Development of V-Free BCC Structured Alloys for Hydrogen Storage

V-free body-centered cubic (BCC) structured hydrogen storage alloys have gained significant attention for their low cost and high theoretical hydrogen storage capacity (3.8 wt %). However, before practical application, critical challenges, such as low dehydriding capacity, activation difficulty, and poor cyclic stability, need to be solved. In this work, an easily activated and high-performance V-free BCC-type alloy (Ti40Cr50Mo10Ce1) was successfully synthesized by heat treatment and Ce doping. The heat treatment significantly increased its dehydriding capacity to 2.5 wt %, attributed to a reduced slope factor (0.76-0.17), making it comparable to V-based BCC-type alloys. And the V-free BCC-type alloy, after Ce doping, enabled room-temperature hydrogen absorption, eliminating the need for high-temperature activation.
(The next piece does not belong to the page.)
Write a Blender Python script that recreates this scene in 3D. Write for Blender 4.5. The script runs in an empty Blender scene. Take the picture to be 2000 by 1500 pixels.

Ce doping did not significantly affect the activation energy, enthalpy change, or hysteresis factor of the alloy during de/hydrogenation. Additionally, the V-free BCC-type alloy, after heat treatment and Ce doping, exhibited excellent cyclic stability, with a capacity retention rate of 90% after 100 cycles. This study provides valuable guidance for designing innovative and cost-effective hydrogen storage alloys.